Begin Information provided
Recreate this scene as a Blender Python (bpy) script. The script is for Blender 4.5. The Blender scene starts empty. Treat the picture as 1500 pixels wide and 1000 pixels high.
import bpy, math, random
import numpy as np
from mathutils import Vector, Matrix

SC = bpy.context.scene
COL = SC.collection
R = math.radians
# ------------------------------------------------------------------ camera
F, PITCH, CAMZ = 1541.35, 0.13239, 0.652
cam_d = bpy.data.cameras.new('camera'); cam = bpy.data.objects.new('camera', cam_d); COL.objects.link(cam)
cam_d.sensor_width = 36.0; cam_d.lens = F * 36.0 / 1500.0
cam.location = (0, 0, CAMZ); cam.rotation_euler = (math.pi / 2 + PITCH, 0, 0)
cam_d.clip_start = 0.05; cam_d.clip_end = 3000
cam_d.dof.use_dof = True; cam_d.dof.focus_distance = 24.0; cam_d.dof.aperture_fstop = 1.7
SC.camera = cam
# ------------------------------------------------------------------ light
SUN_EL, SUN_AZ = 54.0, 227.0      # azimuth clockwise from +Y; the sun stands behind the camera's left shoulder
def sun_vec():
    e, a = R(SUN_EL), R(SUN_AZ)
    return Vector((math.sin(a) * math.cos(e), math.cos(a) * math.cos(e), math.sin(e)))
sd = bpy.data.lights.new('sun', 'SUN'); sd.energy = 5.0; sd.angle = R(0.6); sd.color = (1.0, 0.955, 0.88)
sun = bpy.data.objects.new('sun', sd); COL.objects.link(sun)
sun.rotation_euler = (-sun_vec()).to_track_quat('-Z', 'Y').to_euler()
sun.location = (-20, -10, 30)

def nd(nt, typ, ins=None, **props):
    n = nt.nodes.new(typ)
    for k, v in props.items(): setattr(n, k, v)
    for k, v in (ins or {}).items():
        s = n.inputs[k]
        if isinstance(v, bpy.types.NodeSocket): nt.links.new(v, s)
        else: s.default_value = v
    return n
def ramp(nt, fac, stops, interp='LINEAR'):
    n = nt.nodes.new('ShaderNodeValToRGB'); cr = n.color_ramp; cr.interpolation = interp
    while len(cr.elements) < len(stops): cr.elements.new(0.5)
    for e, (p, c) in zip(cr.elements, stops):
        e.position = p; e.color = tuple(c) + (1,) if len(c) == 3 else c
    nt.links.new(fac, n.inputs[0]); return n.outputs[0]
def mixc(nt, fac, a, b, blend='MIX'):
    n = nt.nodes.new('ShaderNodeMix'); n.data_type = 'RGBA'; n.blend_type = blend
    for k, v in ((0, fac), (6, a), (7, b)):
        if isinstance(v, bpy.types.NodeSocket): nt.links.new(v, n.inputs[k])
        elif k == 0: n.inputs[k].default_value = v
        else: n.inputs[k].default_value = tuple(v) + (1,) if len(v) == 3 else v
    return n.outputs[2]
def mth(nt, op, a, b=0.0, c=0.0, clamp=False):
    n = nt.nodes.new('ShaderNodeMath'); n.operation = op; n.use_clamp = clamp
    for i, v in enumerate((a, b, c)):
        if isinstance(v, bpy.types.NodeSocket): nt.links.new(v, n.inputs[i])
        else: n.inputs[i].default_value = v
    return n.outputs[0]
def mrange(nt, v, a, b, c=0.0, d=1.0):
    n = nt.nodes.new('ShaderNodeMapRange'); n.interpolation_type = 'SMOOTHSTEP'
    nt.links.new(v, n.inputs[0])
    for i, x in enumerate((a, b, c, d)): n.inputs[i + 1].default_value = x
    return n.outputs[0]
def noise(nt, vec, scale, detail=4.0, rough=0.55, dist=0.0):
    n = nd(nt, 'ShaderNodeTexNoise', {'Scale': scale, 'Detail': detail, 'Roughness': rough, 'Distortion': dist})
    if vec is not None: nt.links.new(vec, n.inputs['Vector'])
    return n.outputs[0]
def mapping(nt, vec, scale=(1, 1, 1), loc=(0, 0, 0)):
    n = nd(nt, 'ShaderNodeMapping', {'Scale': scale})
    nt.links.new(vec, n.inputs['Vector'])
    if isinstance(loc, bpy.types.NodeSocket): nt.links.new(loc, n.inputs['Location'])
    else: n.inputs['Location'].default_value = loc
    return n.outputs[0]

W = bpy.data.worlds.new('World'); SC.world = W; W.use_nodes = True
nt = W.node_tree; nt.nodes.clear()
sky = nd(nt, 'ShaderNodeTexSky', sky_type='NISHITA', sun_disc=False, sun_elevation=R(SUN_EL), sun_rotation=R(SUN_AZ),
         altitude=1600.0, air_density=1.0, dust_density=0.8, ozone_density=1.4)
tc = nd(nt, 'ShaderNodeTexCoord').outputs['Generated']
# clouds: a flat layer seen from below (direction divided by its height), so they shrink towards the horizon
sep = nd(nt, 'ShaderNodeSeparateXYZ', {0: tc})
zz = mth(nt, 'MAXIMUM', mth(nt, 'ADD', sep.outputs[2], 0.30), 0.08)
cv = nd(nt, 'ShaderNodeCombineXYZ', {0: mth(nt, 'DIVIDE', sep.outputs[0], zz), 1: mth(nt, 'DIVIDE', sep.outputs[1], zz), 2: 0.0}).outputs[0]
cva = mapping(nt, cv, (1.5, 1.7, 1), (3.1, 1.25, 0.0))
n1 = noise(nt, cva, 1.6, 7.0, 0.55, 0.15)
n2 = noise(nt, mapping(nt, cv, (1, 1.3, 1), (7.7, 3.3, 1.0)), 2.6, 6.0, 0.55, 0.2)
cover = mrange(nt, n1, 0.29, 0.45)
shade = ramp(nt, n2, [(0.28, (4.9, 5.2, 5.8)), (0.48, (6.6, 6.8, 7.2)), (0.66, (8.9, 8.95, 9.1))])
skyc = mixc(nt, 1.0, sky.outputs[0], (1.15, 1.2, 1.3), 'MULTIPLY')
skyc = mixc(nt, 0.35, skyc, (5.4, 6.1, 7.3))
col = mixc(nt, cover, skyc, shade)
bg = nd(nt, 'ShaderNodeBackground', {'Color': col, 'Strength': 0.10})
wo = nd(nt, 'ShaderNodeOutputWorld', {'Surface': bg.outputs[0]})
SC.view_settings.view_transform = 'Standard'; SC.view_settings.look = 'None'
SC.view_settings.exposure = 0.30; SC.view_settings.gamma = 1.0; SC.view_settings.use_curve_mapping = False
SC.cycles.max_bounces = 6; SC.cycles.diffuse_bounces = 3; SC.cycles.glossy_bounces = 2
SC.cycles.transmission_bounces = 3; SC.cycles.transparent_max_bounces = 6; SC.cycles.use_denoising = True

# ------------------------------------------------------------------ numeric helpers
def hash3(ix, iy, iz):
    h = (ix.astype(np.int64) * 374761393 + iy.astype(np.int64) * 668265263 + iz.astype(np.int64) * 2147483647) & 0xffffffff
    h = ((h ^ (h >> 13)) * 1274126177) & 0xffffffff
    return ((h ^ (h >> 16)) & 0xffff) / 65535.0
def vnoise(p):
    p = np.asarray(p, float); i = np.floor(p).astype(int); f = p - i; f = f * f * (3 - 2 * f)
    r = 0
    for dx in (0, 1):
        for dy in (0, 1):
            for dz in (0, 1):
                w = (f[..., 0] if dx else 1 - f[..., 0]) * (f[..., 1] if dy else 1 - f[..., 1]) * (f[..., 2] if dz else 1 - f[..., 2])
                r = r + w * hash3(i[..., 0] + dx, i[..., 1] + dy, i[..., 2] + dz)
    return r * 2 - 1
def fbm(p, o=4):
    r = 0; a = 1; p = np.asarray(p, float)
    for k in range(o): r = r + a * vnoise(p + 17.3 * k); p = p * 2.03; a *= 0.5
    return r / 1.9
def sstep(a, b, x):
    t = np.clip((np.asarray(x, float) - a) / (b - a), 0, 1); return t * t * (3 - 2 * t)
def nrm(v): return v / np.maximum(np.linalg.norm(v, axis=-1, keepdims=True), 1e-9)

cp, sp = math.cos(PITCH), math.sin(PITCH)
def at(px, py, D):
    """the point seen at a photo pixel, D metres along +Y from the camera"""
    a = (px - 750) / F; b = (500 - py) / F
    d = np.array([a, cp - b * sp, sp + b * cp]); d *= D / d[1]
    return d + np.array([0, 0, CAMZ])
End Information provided
Brief: Look for lines containing the string "scene" and copy them all.

Result for this task:
Recreate this scene as a Blender Python (bpy) script. The script is for Blender 4.5. The Blender scene starts empty. Treat the picture as 1500 pixels wide and 1000 pixels high.
SC = bpy.context.scene